» **WORK INSTRUCTIONS**
Repeat, please, only the lines from the top of the data down to the line with "return np.array((bend *"; include both of those lines.

===== INFORMATION PROVIDED =====

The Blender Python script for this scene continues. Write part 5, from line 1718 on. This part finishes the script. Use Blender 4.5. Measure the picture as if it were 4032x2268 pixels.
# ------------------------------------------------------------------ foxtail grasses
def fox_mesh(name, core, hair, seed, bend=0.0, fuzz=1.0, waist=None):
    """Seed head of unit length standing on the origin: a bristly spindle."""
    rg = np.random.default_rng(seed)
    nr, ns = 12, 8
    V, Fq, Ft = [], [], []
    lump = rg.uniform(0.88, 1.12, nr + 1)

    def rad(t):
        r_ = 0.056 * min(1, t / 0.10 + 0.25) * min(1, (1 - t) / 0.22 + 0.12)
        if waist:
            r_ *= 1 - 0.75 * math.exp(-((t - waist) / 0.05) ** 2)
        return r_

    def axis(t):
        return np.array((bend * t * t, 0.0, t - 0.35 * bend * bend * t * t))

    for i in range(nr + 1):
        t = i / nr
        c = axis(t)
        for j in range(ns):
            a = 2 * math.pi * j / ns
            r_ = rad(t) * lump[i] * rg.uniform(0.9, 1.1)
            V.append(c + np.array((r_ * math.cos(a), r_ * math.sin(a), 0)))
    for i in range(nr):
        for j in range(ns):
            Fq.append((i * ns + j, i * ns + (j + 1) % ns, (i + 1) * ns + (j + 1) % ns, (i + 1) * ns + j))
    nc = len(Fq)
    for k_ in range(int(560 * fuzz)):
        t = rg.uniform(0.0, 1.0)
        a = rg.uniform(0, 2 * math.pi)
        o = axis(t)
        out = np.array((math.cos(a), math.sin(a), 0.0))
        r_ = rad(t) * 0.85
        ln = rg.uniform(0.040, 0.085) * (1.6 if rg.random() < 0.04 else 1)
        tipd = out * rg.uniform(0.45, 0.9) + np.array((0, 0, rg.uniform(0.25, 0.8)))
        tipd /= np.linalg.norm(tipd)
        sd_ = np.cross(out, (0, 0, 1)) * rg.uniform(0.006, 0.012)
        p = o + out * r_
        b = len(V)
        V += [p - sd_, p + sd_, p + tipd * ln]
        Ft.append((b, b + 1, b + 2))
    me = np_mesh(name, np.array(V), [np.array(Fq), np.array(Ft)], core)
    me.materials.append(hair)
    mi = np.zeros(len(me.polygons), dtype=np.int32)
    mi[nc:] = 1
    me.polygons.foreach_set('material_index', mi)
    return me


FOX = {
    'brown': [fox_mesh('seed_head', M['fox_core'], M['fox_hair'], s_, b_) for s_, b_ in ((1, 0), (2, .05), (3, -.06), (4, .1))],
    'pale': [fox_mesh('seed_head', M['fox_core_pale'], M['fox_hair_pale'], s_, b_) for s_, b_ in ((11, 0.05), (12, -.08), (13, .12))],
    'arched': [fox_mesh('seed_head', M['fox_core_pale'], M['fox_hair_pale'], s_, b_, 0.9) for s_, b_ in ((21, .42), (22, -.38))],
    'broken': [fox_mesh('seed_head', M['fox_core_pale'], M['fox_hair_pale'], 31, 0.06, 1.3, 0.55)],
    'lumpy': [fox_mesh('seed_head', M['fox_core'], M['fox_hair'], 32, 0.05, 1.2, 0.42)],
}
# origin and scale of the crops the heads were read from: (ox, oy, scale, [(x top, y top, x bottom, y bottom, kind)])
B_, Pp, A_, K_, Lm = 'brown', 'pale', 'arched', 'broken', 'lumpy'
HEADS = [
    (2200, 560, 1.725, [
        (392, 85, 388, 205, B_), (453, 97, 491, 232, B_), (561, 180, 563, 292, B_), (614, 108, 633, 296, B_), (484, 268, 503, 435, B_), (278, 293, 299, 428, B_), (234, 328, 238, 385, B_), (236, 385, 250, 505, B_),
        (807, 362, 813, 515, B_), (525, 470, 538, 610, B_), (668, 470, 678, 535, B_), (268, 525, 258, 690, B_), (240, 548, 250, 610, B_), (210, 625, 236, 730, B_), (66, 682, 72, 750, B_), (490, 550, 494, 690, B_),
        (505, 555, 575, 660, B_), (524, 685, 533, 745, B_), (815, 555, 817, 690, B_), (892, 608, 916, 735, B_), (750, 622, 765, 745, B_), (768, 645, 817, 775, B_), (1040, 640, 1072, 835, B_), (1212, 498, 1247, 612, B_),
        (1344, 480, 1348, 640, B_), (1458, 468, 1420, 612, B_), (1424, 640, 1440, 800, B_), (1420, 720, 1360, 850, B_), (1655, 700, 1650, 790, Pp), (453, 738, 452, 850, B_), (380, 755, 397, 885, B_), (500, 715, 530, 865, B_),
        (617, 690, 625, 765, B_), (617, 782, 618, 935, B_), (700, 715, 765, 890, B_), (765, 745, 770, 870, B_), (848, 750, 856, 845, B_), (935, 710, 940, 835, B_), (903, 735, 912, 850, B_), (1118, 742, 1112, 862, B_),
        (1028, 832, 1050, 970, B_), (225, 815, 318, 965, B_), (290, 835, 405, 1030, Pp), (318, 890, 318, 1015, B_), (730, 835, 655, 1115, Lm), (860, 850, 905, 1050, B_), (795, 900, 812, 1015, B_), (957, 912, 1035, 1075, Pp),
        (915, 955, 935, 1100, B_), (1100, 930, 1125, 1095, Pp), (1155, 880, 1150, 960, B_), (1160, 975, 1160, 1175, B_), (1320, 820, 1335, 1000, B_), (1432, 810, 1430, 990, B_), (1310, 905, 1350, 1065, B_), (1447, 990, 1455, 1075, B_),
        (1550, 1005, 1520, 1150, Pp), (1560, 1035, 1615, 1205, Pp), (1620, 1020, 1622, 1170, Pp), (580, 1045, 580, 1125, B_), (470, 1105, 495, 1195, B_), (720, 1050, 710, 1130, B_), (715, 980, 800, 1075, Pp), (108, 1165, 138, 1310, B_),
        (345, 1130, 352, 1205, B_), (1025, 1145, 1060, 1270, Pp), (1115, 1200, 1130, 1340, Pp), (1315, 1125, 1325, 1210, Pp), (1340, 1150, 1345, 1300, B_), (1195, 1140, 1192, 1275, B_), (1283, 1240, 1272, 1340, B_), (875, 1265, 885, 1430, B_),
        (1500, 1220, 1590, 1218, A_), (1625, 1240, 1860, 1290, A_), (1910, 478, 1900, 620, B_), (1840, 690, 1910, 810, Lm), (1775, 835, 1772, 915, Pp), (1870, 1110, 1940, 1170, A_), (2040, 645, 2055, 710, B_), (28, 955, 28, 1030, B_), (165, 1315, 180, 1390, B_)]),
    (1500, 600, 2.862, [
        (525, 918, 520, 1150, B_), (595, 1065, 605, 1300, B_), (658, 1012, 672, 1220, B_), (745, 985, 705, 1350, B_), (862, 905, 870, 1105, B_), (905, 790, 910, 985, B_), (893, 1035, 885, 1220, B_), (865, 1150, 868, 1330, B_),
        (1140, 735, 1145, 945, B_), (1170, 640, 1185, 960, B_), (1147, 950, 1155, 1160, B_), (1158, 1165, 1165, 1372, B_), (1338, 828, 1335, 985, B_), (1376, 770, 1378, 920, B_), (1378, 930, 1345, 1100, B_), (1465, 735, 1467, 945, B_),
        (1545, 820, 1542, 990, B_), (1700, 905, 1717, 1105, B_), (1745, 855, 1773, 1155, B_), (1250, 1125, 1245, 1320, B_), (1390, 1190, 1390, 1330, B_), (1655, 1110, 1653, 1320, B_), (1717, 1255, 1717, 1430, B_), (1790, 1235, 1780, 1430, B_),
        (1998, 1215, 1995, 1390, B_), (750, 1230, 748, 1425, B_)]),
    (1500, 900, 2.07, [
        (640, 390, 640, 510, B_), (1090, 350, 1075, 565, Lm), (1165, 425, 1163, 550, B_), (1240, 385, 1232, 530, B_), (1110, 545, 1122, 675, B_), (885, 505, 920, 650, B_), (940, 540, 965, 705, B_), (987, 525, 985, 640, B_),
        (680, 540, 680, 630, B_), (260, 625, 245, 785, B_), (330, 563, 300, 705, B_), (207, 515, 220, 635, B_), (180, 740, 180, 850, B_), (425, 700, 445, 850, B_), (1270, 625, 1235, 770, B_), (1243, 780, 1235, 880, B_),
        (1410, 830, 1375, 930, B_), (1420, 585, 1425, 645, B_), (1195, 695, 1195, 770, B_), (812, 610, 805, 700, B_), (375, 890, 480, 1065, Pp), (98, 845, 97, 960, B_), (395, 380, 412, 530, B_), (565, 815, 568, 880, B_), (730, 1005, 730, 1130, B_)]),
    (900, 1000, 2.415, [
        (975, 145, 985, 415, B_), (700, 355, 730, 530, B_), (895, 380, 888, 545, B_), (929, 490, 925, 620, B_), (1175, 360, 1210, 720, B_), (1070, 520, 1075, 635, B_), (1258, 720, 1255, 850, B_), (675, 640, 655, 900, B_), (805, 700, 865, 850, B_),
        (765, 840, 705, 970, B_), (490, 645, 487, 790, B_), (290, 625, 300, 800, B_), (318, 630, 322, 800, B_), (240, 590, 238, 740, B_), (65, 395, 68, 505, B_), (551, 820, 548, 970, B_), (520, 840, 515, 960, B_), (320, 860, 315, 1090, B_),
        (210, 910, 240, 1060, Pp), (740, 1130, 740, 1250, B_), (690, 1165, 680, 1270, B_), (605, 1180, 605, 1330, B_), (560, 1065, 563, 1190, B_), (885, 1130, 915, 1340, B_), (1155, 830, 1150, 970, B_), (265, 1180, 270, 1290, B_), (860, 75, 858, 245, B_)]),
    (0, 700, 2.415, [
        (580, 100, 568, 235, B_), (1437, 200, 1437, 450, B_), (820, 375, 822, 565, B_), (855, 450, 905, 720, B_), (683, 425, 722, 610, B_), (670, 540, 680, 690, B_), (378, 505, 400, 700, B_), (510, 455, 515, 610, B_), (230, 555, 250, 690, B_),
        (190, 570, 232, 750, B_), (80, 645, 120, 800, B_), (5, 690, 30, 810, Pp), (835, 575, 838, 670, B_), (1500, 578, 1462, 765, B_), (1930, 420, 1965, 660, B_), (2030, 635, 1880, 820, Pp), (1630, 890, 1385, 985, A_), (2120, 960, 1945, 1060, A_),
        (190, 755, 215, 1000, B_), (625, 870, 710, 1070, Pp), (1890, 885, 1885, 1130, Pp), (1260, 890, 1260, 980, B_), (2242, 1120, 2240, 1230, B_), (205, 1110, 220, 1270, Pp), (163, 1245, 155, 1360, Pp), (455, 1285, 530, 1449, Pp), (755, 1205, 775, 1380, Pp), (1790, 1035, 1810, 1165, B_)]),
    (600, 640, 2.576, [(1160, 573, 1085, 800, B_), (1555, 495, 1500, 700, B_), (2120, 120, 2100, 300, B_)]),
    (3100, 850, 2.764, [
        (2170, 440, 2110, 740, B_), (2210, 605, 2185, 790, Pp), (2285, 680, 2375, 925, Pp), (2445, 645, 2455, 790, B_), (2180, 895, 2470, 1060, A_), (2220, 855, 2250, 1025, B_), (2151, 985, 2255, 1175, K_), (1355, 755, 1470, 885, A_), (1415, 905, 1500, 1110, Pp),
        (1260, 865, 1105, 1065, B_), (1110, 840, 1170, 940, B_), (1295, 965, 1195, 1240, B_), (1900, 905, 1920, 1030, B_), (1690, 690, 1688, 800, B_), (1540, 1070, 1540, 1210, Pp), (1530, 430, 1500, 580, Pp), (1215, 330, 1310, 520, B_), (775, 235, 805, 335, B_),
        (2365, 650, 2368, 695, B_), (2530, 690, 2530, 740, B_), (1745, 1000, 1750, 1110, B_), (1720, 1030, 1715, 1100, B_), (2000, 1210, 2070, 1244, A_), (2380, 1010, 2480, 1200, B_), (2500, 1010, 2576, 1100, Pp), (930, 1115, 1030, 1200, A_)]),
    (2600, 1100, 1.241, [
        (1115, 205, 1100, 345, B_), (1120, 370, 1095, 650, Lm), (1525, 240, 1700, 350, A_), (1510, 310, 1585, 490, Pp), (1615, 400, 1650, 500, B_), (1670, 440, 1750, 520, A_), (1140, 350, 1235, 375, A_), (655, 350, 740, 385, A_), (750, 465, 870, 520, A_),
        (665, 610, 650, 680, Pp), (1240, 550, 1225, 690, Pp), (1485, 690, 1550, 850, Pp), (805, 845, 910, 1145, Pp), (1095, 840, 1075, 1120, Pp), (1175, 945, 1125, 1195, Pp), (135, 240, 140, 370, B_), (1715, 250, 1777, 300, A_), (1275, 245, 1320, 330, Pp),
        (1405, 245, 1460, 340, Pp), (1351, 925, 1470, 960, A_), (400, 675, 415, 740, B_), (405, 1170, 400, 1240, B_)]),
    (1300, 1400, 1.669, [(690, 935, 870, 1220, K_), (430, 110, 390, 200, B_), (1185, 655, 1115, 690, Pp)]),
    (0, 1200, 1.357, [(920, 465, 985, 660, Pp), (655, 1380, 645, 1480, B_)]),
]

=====

» **WRITTEN SOLUTION**
The Blender Python script for this scene continues. Write part 5, from line 1718 on. This part finishes the script. Use Blender 4.5. Measure the picture as if it were 4032x2268 pixels.
# ------------------------------------------------------------------ foxtail grasses
def fox_mesh(name, core, hair, seed, bend=0.0, fuzz=1.0, waist=None):
    """Seed head of unit length standing on the origin: a bristly spindle."""
    rg = np.random.default_rng(seed)
    nr, ns = 12, 8
    V, Fq, Ft = [], [], []
    lump = rg.uniform(0.88, 1.12, nr + 1)

    def rad(t):
        r_ = 0.056 * min(1, t / 0.10 + 0.25) * min(1, (1 - t) / 0.22 + 0.12)
        if waist:
            r_ *= 1 - 0.75 * math.exp(-((t - waist) / 0.05) ** 2)
        return r_

    def axis(t):
        return np.array((bend * t * t, 0.0, t - 0.35 * bend * bend * t * t))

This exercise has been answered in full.